For the Fockers' starter home, which is undergoing endless, major construction, South Pasadena's tree-lined streets offered a suburban idyll and provided what the team was looking for aesthetically and practically. Production designer William Arnold and his crew were able to transform the property to meet all the demands the script posed. This included creating an excavated pit in the backyard and building additions to the property for filming.

The sprawling five-acre expanse of the subtropical Australian Garden within the grounds of The Huntington Botanical Gardens provided the backdrop for one of the film's bigger set pieces: the elaborate fifth birthday party that Kevin throws for the Focker twins. Naturally, whenever Kevin is involved, the event will be over-the-top.

Any child would be thrilled with the Cirque du Soleil-themed party—replete with a myriad of exotic attractions, stilt walkers and magicians—Kevin insists upon having. But the sea of Moroccan tents and flags and an oversized entryway adorned with the likenesses of Tahan and Baiocchi took the pair by surprise, especially Baiocchi. The young actor admits he wasn't prepared for the odd décor and "seeing his face everywhere.”

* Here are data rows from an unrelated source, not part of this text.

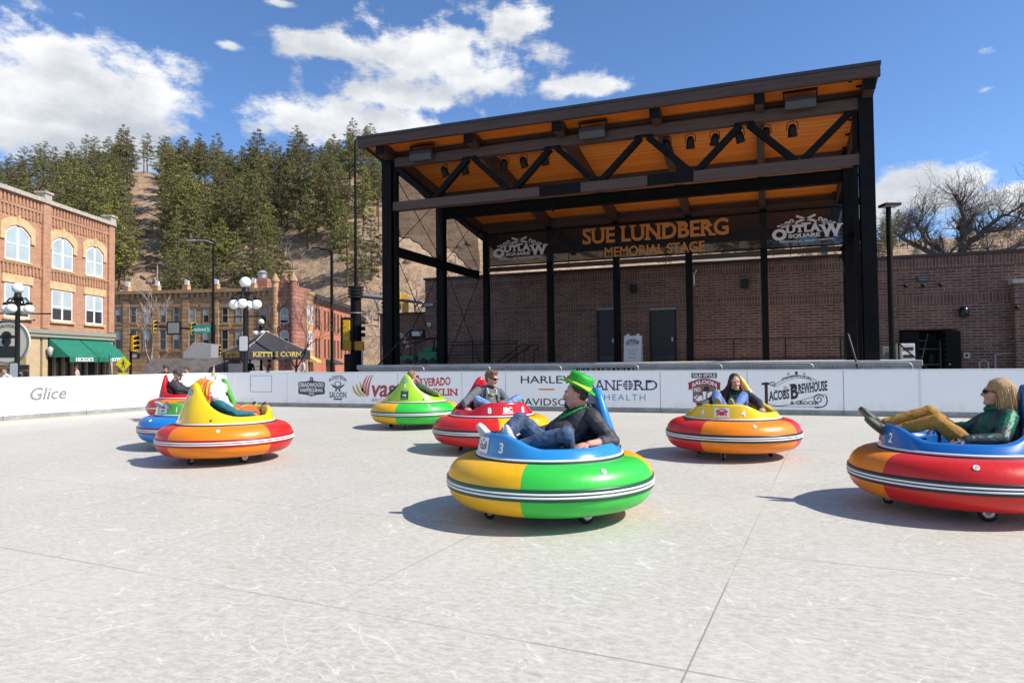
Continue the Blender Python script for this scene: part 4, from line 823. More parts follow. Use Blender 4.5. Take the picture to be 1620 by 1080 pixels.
# ================================================================= people
class Body:
    """solid pieces that are fused by a voxel remesh into one continuous surface; every piece carries a tag for its colour"""
    def __init__(s): s.p = []
    def cap(s, a, b, ra, rb, tag_, flat=None):
        s.p.append(('c', Vector(a), Vector(b), ra, rb, tag_)); return s
    def chain(s, pts, rs, tag_):
        for i in range(len(pts) - 1): s.cap(pts[i], pts[i + 1], rs[i], rs[i + 1], tag_)
        return s
    def ell(s, c, r, tag_, M=None): s.p.append(('e', Vector(c), M or Matrix.Identity(3), Vector(r), None, tag_)); return s
    def build(s, name, mats, voxel=.008, folds=(), fold=.005, smooth=2, seed=0, fur=None):
        mb = MB()
        for q in s.p:
            if q[0] == 'c':
                _, a, b, ra, rb, _t = q; d = b - a; L_ = d.length
                M = (d.normalized().to_track_quat('Z', 'Y').to_matrix() if L_ > 1e-5 else Matrix.Identity(3)); k = 6
                prof = [(max(ra * math.cos(x), 1e-4), ra * math.sin(x)) for x in [-math.pi / 2 + math.pi / 2 * i / k for i in range(k + 1)]] + [(max(rb * math.cos(x), 1e-4), L_ + rb * math.sin(x)) for x in [math.pi / 2 * i / k for i in range(k + 1)]]
                n = 12; o0 = len(mb.v); mb.lathe(prof, n, 0, a, True, M); kk = len(prof)
                mb.f.append([o0 + j for j in range(n)][::-1]); mb.mi.append(0); mb.sm.append(True); mb.f.append([o0 + (kk - 1) * n + j for j in range(n)]); mb.mi.append(0); mb.sm.append(True)
            else:
                _, c, M, r, _x, _t = q; o0 = len(mb.v); n = 20; mb.ball(c, tuple(r), n, 0, M); kk = 11
                mb.f.append([o0 + j for j in range(n)][::-1]); mb.mi.append(0); mb.sm.append(True); mb.f.append([o0 + (kk - 1) * n + j for j in range(n)]); mb.mi.append(0); mb.sm.append(True)
        o = mb.build(name + '_raw', PRW)
        md = o.modifiers.new('r', 'REMESH'); md.mode = 'VOXEL'; md.voxel_size = voxel; md.use_smooth_shade = True
        sm = o.modifiers.new('s', 'SMOOTH'); sm.iterations = smooth; sm.factor = .5
        bpy.context.view_layer.update()
        me = bpy.data.meshes.new_from_object(o.evaluated_get(bpy.context.evaluated_depsgraph_get())); rawm = o.data; bpy.data.objects.remove(o); bpy.data.meshes.remove(rawm)
        n = len(me.vertices); co = np.empty(n * 3); me.vertices.foreach_get('co', co); co = co.reshape(-1, 3)
        best = np.full(n, 1e9); ti = np.zeros(n, int); tags = sorted({q[5] for q in s.p}); 
        for q in s.p:
            if q[0] == 'c':
                a, b = np.array(q[1]), np.array(q[2]); d = b - a; l2 = max(d @ d, 1e-9); t_ = np.clip(((co - a) @ d) / l2, 0, 1); ds = np.linalg.norm(co - a - t_[:, None] * d, axis=1) - (q[3] + (q[4] - q[3]) * t_)
            else:
                Mi = np.array(q[2].transposed()); lc = (co - np.array(q[1])) @ Mi.T / np.array(q[3]); ds = (np.linalg.norm(lc, axis=1) - 1) * min(q[3])
            w_ = ds < best; best[w_] = ds[w_]; ti[w_] = tags.index(q[5])
        nr = np.empty(n * 3); me.vertices.foreach_get('normal', nr); nr = nr.reshape(-1, 3)
        if folds:
            fi = {tags.index(f) for f in folds if f in tags}
            for i in range(n):
                if ti[i] in fi:
                    p = Vector(co[i]); w_ = noise.noise(Vector((p.x * 4 + seed, p.y * 4, p.z * 4))); a_ = 1 - 2.6 * abs(noise.noise(Vector((p.x * 7 + seed + w_, p.y * 7, p.z * 13 + p.x * 9)))); b_ = 1 - 2.6 * abs(noise.noise(Vector((p.x * 17, p.y * 14 + seed, p.z * 20 + w_ * 2))))
                    co[i] += nr[i] * (fold * (.75 * a_ * max(0, .5 + w_) + .45 * b_ * max(0, .4 - w_)))
        if fur:
            for i in range(n):
                p = Vector(co[i]); v = abs(noise.noise(Vector((p.x * 60 + seed, p.y * 60, p.z * 24)))) + .5 * noise.noise(Vector((p.x * 18, p.y * 18, p.z * 10))); co[i] += nr[i] * fur * v
        me.vertices.foreach_set('co', co.ravel())
        me.materials.clear()
        for t_ in tags: me.materials.append(mats[t_])
        me.polygons.foreach_set('use_smooth', [True] * len(me.polygons))
        for pl_ in me.polygons:
            c_ = [ti[v] for v in pl_.vertices]; pl_.material_index = int(max(set(c_), key=c_.count))
        me.update(); me.name = name; ob = bpy.data.objects.new(name, me); COL.objects.link(ob); return ob
def cloth(name, col, var=.18, rough=.85, scale=14): return mat(name, col, rough, var, scale, bump=.25, bscale=120)
def skin(name, col): return mat(name, col, .58, .16, 16, spec=.3, bump=.15, bscale=90)
SK1 = skin('skin_fair', (.52, .27, .185)); SK2 = skin('skin_pink', (.56, .28, .21)); SK3 = skin('skin_tan', (.56, .30, .19)); SK4 = skin('skin_warm', (.50, .25, .17))
LIP = mat('lips', (.36, .10, .09), .45); TEETH = mat('teeth', (.75, .72, .66), .3); EYEW = mat('eye_white', (.7, .7, .68), .25); EYED = mat('eye_dark', (.02, .015, .012), .2); HBROW = mat('brow_brown', (.09, .05, .03), .7); GLASS = mat('sunglass_lens', (.008, .008, .01), .1)
def frame(yaw, pitch, roll=0.0):
    """columns: forward, left, up"""
    return Matrix.Rotation(rad(yaw), 3, 'Z') @ Matrix.Rotation(-rad(pitch), 3, 'Y') @ Matrix.Rotation(rad(roll), 3, 'X')
def head(B, c, M, k=1.0, mouth='closed', beard=None, nose=1.0):
    P = lambda x, y, z: Vector(c) + M @ (Vector((x, y, z)) * k)
    E = lambda x, y, z, a, b, d, t_: B.ell(P(x, y, z), (a * k, b * k, d * k), t_, M)
    E(-.018, 0, .030, .100, .077, .092, 'skin'); E(.022, 0, -.030, .068, .064, .092, 'skin'); E(.036, 0, -.082, .050, .048, .040, 'skin')
    B.cap(P(.070, -.012, -.103), P(.070, .012, -.103), .022 * k, .022 * k, 'skin')
    B.cap(P(.088, 0, .008), P(.101 + .004 * nose, 0, -.030), .010 * k, .0145 * k * nose, 'skin'); B.cap(P(.098, -.013, -.036), P(.098, .013, -.036), .010 * k, .010 * k, 'skin')
    B.cap(P(.080, -.036, .026), P(.084, .036, .026), .013 * k, .013 * k, 'skin')
    for s_ in (-1, 1):
        E(.060, s_ * .040, -.030, .026, .022, .026, 'skin'); E(-.008, s_ * .078, -.008, .020, .010, .032, 'skin')
    if beard:
        B.cap(P(.076, -.012, -.100), P(.076, .012, -.100), .027 * k, .027 * k, 'beard'); B.cap(P(.088, -.026, -.072), P(.080, -.022, -.10), .008 * k, .014 * k, 'beard'); B.cap(P(.088, .026, -.072), P(.080, .022, -.10), .008 * k, .014 * k, 'beard'); B.cap(P(.099, -.022, -.050), P(.099, .022, -.050), .006 * k, .006 * k, 'beard')
    return P
def eyes(par, P, k=1.0):
    for s_ in (-1, 1): MB().ball(P(.0665, s_ * .032, .003), .0125 * k, 12, 0).ball(P(.0755, s_ * .0325, .003), .0062 * k, 10, 1).build('eye', [EYEW, EYED], par)
def face(par, P, k=1.0, smile=False, brow=None):
    """lips, teeth and eyebrows laid on the head"""
    q = MB(); n = 9
    c0 = [P(.0845 - 11 * y * y, y, -.0635 + (7 * y * y if smile else 0)) for y in [-.024 + .048 * i / (n - 1) for i in range(n)]]
    r_ = [.0025, .004, .005, .0055, .0058, .0055, .005, .004, .0025]
    q.tube(c0, [x * k for x in r_], 6, 0)
    if smile:
        q.tube([p + (P(.0018, 0, -.007) - P(0, 0, 0)) for p in c0[1:-1]], [.005 * k] * 7, 6, 1); q.tube([p + (P(-.001, 0, -.0165) - P(0, 0, 0)) for p in c0[2:-2]], [.004 * k, .005 * k, .0055 * k, .005 * k, .004 * k], 6, 0)
    q.build('mouth', [LIP, TEETH], par)
    for s_ in (-1, 1): MB().tube([P(.080, s_ * .016, .024), P(.082, s_ * .032, .029), P(.066, s_ * .052, .024)], [.003 * k, .004 * k, .002 * k], 6).build('eyebrow', brow or HBROW, par)
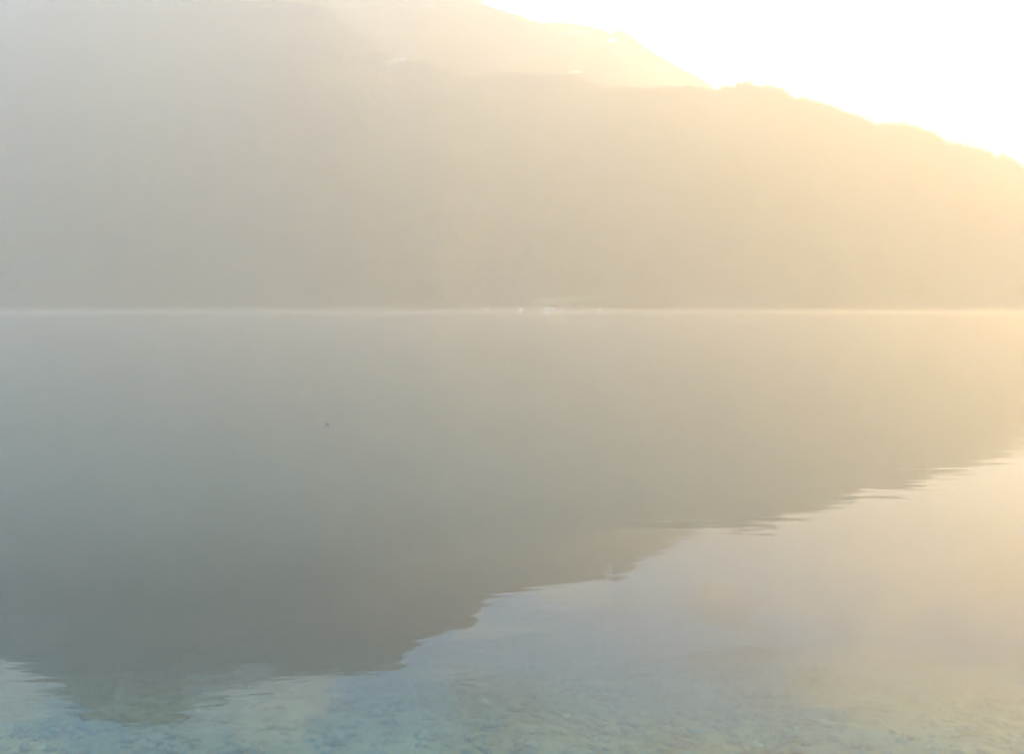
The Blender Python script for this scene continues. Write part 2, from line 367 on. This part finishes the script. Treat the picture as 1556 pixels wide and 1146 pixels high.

The bouncy castle and the ball pit were incorporated into several sequences shot over the course of 10 days. These included a title fight that was truly a decade in the making. Ten years of pent-up frustration, distrust and resentment manifest themselves in a big way when Jack and Greg face off amidst their family and partygoers. The director notes: "After all these years, it's inevitable that Greg and Jack now have to kick the hell out of each other.”

While stunt doubles were used to protect the actors in many key scenes, there were a couple of close calls. "Raging Bull took nine weeks to shoot all the fight scenes and then another nine to shoot all the other scenes,” recalls De Niro. "It was more time-consuming, and there was a lot more fighting than in this film. But Ben was great about shooting our fight scene in Little Fockers. I punched him square in the face, and he just laughed.”

Filming the scene elicited many laughs from cast and crew as they watched De Niro and Stiller throw punches, race through the bouncy castle and terrorize each other throughout the party. Recalls Hamburg of watching them leave havoc in their wake: "I think Bob and Ben loved doing that scene. We were watching the video monitor and joking that Bob was genuinely laughing. He plays all these intense, often psychotic characters, and here he is jumping around in a children's bouncy castle, à la Raging Bull. It was a joy to behold.”

As the third installment of the popular franchise wrapped production, the team's hope is that global audiences embrace the new chapter of Greg Focker and Jack Byrnes and watch as, for the sake of their little Fockers, the men temporarily bury the hatchet.